TASK DETAILS — Repeat the material in full. Keep every line exactly as it is.
━━━━━━
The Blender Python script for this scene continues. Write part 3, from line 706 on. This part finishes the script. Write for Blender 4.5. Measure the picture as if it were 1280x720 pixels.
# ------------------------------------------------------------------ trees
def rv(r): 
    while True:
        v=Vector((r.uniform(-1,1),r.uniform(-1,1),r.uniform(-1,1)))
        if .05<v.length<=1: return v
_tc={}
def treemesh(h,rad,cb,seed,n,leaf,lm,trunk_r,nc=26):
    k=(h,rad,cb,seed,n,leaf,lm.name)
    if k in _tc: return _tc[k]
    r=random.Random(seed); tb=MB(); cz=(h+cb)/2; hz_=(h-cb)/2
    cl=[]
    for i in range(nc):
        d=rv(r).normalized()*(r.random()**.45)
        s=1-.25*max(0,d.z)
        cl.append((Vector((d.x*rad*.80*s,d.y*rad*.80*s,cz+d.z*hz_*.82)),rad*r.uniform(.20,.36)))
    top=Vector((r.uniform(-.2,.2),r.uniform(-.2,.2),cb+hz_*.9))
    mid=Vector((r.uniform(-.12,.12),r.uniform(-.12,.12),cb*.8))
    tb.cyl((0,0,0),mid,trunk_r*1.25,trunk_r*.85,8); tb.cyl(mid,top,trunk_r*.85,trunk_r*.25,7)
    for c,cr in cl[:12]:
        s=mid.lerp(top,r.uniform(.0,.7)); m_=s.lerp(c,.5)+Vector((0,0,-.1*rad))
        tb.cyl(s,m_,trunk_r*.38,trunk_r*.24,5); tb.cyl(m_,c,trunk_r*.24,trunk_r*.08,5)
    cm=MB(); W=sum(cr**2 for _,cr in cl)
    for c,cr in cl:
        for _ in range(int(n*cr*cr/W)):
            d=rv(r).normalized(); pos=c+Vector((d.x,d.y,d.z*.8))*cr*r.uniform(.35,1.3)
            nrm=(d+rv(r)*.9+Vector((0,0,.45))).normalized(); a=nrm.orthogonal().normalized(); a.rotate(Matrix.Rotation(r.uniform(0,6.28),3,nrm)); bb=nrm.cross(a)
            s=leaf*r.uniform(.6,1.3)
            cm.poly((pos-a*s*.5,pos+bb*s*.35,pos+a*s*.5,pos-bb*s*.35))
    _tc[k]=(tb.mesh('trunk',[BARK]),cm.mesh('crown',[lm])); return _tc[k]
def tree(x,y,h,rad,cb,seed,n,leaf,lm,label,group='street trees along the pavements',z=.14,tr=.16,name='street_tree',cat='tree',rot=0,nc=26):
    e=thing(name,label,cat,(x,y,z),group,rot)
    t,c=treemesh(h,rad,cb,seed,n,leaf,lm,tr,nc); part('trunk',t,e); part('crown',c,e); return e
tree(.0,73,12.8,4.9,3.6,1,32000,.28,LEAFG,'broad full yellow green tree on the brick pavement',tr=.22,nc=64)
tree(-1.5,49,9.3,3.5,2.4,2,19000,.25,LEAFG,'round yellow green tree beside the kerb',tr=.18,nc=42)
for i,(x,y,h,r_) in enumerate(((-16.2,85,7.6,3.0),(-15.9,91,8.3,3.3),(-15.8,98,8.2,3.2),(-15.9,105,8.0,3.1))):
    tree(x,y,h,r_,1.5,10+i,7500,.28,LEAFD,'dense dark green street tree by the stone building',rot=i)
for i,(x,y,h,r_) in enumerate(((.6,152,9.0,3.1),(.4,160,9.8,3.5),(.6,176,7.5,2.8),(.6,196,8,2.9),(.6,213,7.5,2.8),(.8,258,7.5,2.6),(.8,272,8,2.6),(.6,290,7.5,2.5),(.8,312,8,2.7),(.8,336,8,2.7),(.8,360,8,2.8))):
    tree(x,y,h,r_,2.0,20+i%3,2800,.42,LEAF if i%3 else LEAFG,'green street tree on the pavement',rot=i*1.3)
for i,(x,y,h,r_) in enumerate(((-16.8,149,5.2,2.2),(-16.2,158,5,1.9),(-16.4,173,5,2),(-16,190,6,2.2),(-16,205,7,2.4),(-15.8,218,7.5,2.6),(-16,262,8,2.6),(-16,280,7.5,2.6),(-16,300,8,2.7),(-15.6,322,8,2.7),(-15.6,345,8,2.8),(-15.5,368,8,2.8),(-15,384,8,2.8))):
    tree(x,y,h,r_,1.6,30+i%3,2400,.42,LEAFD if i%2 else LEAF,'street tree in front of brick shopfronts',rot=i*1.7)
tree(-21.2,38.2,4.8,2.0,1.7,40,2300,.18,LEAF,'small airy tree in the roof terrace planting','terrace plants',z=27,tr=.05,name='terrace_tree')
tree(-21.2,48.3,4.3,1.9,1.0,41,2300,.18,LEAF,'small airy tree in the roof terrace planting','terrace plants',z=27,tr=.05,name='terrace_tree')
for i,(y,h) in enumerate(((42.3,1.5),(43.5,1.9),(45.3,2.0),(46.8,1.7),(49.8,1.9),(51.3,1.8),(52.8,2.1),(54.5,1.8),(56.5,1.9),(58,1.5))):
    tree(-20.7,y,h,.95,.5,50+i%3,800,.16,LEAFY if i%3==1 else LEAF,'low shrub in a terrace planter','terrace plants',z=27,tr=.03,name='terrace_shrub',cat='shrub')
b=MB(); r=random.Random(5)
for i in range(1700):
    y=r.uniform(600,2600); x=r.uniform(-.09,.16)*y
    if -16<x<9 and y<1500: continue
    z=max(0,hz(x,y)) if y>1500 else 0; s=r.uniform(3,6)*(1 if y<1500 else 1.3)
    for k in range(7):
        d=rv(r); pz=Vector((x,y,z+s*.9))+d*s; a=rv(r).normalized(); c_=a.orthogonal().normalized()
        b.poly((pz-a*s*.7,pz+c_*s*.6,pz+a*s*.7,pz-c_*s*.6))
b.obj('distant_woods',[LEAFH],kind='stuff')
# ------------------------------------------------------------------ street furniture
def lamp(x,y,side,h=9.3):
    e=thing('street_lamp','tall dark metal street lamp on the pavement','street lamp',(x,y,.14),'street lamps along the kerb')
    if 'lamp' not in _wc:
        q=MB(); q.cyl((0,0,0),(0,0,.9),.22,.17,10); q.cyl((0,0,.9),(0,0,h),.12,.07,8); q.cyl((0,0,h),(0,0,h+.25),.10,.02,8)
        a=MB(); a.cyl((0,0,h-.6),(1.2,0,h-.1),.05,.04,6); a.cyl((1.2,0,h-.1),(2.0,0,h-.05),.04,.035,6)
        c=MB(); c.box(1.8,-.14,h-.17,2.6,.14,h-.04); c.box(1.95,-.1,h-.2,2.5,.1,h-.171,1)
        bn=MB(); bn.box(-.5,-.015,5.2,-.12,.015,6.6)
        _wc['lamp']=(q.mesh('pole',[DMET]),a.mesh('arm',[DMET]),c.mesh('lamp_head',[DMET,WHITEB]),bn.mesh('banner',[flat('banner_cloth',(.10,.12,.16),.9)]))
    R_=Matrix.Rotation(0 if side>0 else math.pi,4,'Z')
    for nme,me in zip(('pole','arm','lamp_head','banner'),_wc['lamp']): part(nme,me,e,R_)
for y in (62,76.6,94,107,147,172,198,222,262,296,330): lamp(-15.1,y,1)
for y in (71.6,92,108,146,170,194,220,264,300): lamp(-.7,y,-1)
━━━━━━
EXERCISE RESPONSE —
The Blender Python script for this scene continues. Write part 3, from line 706 on. This part finishes the script. Write for Blender 4.5. Measure the picture as if it were 1280x720 pixels.
# ------------------------------------------------------------------ trees
def rv(r): 
    while True:
        v=Vector((r.uniform(-1,1),r.uniform(-1,1),r.uniform(-1,1)))
        if .05<v.length<=1: return v
_tc={}
def treemesh(h,rad,cb,seed,n,leaf,lm,trunk_r,nc=26):
    k=(h,rad,cb,seed,n,leaf,lm.name)
    if k in _tc: return _tc[k]
    r=random.Random(seed); tb=MB(); cz=(h+cb)/2; hz_=(h-cb)/2
    cl=[]
    for i in range(nc):
        d=rv(r).normalized()*(r.random()**.45)
        s=1-.25*max(0,d.z)
        cl.append((Vector((d.x*rad*.80*s,d.y*rad*.80*s,cz+d.z*hz_*.82)),rad*r.uniform(.20,.36)))
    top=Vector((r.uniform(-.2,.2),r.uniform(-.2,.2),cb+hz_*.9))
    mid=Vector((r.uniform(-.12,.12),r.uniform(-.12,.12),cb*.8))
    tb.cyl((0,0,0),mid,trunk_r*1.25,trunk_r*.85,8); tb.cyl(mid,top,trunk_r*.85,trunk_r*.25,7)
    for c,cr in cl[:12]:
        s=mid.lerp(top,r.uniform(.0,.7)); m_=s.lerp(c,.5)+Vector((0,0,-.1*rad))
        tb.cyl(s,m_,trunk_r*.38,trunk_r*.24,5); tb.cyl(m_,c,trunk_r*.24,trunk_r*.08,5)
    cm=MB(); W=sum(cr**2 for _,cr in cl)
    for c,cr in cl:
        for _ in range(int(n*cr*cr/W)):
            d=rv(r).normalized(); pos=c+Vector((d.x,d.y,d.z*.8))*cr*r.uniform(.35,1.3)
            nrm=(d+rv(r)*.9+Vector((0,0,.45))).normalized(); a=nrm.orthogonal().normalized(); a.rotate(Matrix.Rotation(r.uniform(0,6.28),3,nrm)); bb=nrm.cross(a)
            s=leaf*r.uniform(.6,1.3)
            cm.poly((pos-a*s*.5,pos+bb*s*.35,pos+a*s*.5,pos-bb*s*.35))
    _tc[k]=(tb.mesh('trunk',[BARK]),cm.mesh('crown',[lm])); return _tc[k]
def tree(x,y,h,rad,cb,seed,n,leaf,lm,label,group='street trees along the pavements',z=.14,tr=.16,name='street_tree',cat='tree',rot=0,nc=26):
    e=thing(name,label,cat,(x,y,z),group,rot)
    t,c=treemesh(h,rad,cb,seed,n,leaf,lm,tr,nc); part('trunk',t,e); part('crown',c,e); return e
tree(.0,73,12.8,4.9,3.6,1,32000,.28,LEAFG,'broad full yellow green tree on the brick pavement',tr=.22,nc=64)
tree(-1.5,49,9.3,3.5,2.4,2,19000,.25,LEAFG,'round yellow green tree beside the kerb',tr=.18,nc=42)
for i,(x,y,h,r_) in enumerate(((-16.2,85,7.6,3.0),(-15.9,91,8.3,3.3),(-15.8,98,8.2,3.2),(-15.9,105,8.0,3.1))):
    tree(x,y,h,r_,1.5,10+i,7500,.28,LEAFD,'dense dark green street tree by the stone building',rot=i)
for i,(x,y,h,r_) in enumerate(((.6,152,9.0,3.1),(.4,160,9.8,3.5),(.6,176,7.5,2.8),(.6,196,8,2.9),(.6,213,7.5,2.8),(.8,258,7.5,2.6),(.8,272,8,2.6),(.6,290,7.5,2.5),(.8,312,8,2.7),(.8,336,8,2.7),(.8,360,8,2.8))):
    tree(x,y,h,r_,2.0,20+i%3,2800,.42,LEAF if i%3 else LEAFG,'green street tree on the pavement',rot=i*1.3)
for i,(x,y,h,r_) in enumerate(((-16.8,149,5.2,2.2),(-16.2,158,5,1.9),(-16.4,173,5,2),(-16,190,6,2.2),(-16,205,7,2.4),(-15.8,218,7.5,2.6),(-16,262,8,2.6),(-16,280,7.5,2.6),(-16,300,8,2.7),(-15.6,322,8,2.7),(-15.6,345,8,2.8),(-15.5,368,8,2.8),(-15,384,8,2.8))):
    tree(x,y,h,r_,1.6,30+i%3,2400,.42,LEAFD if i%2 else LEAF,'street tree in front of brick shopfronts',rot=i*1.7)
tree(-21.2,38.2,4.8,2.0,1.7,40,2300,.18,LEAF,'small airy tree in the roof terrace planting','terrace plants',z=27,tr=.05,name='terrace_tree')
tree(-21.2,48.3,4.3,1.9,1.0,41,2300,.18,LEAF,'small airy tree in the roof terrace planting','terrace plants',z=27,tr=.05,name='terrace_tree')
for i,(y,h) in enumerate(((42.3,1.5),(43.5,1.9),(45.3,2.0),(46.8,1.7),(49.8,1.9),(51.3,1.8),(52.8,2.1),(54.5,1.8),(56.5,1.9),(58,1.5))):
    tree(-20.7,y,h,.95,.5,50+i%3,800,.16,LEAFY if i%3==1 else LEAF,'low shrub in a terrace planter','terrace plants',z=27,tr=.03,name='terrace_shrub',cat='shrub')
b=MB(); r=random.Random(5)
for i in range(1700):
    y=r.uniform(600,2600); x=r.uniform(-.09,.16)*y
    if -16<x<9 and y<1500: continue
    z=max(0,hz(x,y)) if y>1500 else 0; s=r.uniform(3,6)*(1 if y<1500 else 1.3)
    for k in range(7):
        d=rv(r); pz=Vector((x,y,z+s*.9))+d*s; a=rv(r).normalized(); c_=a.orthogonal().normalized()
        b.poly((pz-a*s*.7,pz+c_*s*.6,pz+a*s*.7,pz-c_*s*.6))
b.obj('distant_woods',[LEAFH],kind='stuff')
# ------------------------------------------------------------------ street furniture
def lamp(x,y,side,h=9.3):
    e=thing('street_lamp','tall dark metal street lamp on the pavement','street lamp',(x,y,.14),'street lamps along the kerb')
    if 'lamp' not in _wc:
        q=MB(); q.cyl((0,0,0),(0,0,.9),.22,.17,10); q.cyl((0,0,.9),(0,0,h),.12,.07,8); q.cyl((0,0,h),(0,0,h+.25),.10,.02,8)
        a=MB(); a.cyl((0,0,h-.6),(1.2,0,h-.1),.05,.04,6); a.cyl((1.2,0,h-.1),(2.0,0,h-.05),.04,.035,6)
        c=MB(); c.box(1.8,-.14,h-.17,2.6,.14,h-.04); c.box(1.95,-.1,h-.2,2.5,.1,h-.171,1)
        bn=MB(); bn.box(-.5,-.015,5.2,-.12,.015,6.6)
        _wc['lamp']=(q.mesh('pole',[DMET]),a.mesh('arm',[DMET]),c.mesh('lamp_head',[DMET,WHITEB]),bn.mesh('banner',[flat('banner_cloth',(.10,.12,.16),.9)]))
    R_=Matrix.Rotation(0 if side>0 else math.pi,4,'Z')
    for nme,me in zip(('pole','arm','lamp_head','banner'),_wc['lamp']): part(nme,me,e,R_)
for y in (62,76.6,94,107,147,172,198,222,262,296,330): lamp(-15.1,y,1)
for y in (71.6,92,108,146,170,194,220,264,300): lamp(-.7,y,-1)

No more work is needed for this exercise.